The are many reasons why, but at the end of the day it comes down to the fact that optimisation solvers are solving a "more difficult" problem that ML frameworks do, and there are far fewer people who know how to write solvers well. Therefore, the necessary volume of developers to support viable open-source alternatives doesn't really exist yet.

ML is much closer to the curriculum of your average computer scientist, which is partially why we have so many good frameworks. In order to write a good optimisation solver the developer needs to also understand the math, and most CS curricula don't include higher math, so good hobbyists are much harder to come by.

Also don't forget that the main reason we have such good ML frameworks today is because big corporate money funded its development (e.g. Google). This hasn't happened in the optimisation space yet, nor does it seem likely to happen anytime soon.

The commercial perspective

When it comes to open source vs commercial there are numerous straightforward answers as to what differentiates commercial software: speed, robustness, plurality of interfaces, better user experience, and of course support. The more subtle answers (and in many ways the most crucial ones) are data bandwith and tuning.

At the end of the day though, it comes down to this: the better our solvers are, the more money we make. Therefore, we have incentive and resources to pour money and time towards constantly improving the solvers and the user experience.
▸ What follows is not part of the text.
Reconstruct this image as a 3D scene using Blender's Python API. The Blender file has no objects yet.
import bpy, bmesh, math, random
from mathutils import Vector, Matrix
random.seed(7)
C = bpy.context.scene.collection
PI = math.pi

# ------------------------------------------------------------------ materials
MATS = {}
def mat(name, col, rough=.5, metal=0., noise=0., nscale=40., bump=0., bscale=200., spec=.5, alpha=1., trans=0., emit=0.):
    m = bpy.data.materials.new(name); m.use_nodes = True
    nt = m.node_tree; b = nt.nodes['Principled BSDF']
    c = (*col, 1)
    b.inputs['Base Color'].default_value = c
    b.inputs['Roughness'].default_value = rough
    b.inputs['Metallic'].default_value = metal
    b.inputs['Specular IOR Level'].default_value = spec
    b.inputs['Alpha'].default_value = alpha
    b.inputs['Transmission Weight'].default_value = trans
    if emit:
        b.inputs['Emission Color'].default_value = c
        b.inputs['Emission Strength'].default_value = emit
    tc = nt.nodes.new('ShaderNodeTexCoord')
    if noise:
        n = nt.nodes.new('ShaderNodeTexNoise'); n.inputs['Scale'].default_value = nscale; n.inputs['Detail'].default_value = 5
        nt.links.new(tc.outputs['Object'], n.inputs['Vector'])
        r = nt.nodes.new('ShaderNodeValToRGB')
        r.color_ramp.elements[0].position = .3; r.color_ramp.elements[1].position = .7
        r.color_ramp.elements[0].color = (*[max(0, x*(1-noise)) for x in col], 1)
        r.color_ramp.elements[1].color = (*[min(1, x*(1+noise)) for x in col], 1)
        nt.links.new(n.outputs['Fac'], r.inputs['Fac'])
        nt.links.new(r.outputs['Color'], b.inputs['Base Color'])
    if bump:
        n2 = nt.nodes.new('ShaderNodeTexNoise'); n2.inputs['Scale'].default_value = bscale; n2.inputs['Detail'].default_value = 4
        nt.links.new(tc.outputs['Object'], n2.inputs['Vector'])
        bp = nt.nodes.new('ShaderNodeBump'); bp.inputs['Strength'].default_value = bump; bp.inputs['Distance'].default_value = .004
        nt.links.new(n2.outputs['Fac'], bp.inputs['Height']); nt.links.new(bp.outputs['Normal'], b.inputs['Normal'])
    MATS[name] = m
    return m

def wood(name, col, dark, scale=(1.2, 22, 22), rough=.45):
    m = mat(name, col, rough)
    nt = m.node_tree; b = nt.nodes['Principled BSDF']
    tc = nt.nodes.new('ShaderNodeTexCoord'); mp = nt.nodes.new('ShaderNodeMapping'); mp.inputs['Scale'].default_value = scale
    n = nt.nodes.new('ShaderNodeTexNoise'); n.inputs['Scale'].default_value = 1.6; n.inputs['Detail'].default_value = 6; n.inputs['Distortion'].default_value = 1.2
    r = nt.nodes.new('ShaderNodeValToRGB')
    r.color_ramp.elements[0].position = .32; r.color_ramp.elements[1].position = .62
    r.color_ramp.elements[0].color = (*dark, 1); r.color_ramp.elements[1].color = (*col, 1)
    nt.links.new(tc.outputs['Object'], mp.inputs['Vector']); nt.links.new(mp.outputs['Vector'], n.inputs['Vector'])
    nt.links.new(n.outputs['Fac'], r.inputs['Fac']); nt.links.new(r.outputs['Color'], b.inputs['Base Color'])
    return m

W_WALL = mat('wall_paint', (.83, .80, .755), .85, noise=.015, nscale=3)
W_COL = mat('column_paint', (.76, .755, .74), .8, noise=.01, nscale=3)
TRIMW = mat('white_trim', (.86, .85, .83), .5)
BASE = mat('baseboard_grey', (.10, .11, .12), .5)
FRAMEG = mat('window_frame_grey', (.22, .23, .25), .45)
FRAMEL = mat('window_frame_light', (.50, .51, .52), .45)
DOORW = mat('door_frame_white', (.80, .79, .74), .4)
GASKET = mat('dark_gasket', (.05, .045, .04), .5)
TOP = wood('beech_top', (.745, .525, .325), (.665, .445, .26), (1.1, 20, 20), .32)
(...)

Open source relies on expert volunteers, and unfortunately, as I mentioned in the beginning of this, there are very few professional solver developers in the world to begin with.

Speed

The speed is quite intuitive and has been answered by other people, so I won't cover that. We're all pretty fast. Often >1000x faster than open source.

Robustness

Robustness is less obvious. If you run open source software enough, you will see quite a few bugs. Enough bugs in fact, that e.g. most COIN-OR software is hard to use in production. Commercial solvers have Q&A teams, plus thousands of customers' feedback and bug reports, so it makes sense that our software breaks less frequently.

Interfaces

This is also a trivial argument, solver companies will spend money to build and test good interfaces for numerous programming languages, GUIs, and modelling frameworks. In open source there's little incentive to do that.

Better user experience

Another intuitive one: the easier it is to use our software, the more customers we can get. With open-source solvers, devs seem to care more about the core functionality, not how easy it is for others to use. This makes sense - working on algorithms is fun and stimulating, debugging Python interfaces isn't.

Support

Often the main incentive to buy a solver, you know that if something goes wrong you're not on your own.

Tuning

Having teams of people working full-time to make the software faster, and also having seen thousands of real problems from customers, gives us resources not available to the open-source community to tune our solvers to run better on the most commonly encountered problems.

Data bandwidth

The elephant in the room. The other main reason to buy a commercial solver is that it's typically designed to process large amounts of data efficiently. Most solvers will instantly hit a ceiling when large problems are loaded because, even if their algorithms are great, their implementation doesn't scale beyond a certain data bandwidth. This is absolutely a ceiling for the vast majority of open-source solvers, and for many commercial solvers as well btw. Once you've worked with enough solvers you just know that if a problem is large-ish, there's no point even trying to load it on certain solvers. In Octeract Engine for instance, we have 4 classes of implementations for data structures and most expensive algorithms, and the solver switches between them dynamically depending on problem size: small, mid-size, large, and humongous. The only reason we got to do that though is because we had users who couldn't solve certain problems, which made us aware of the bottlenecks.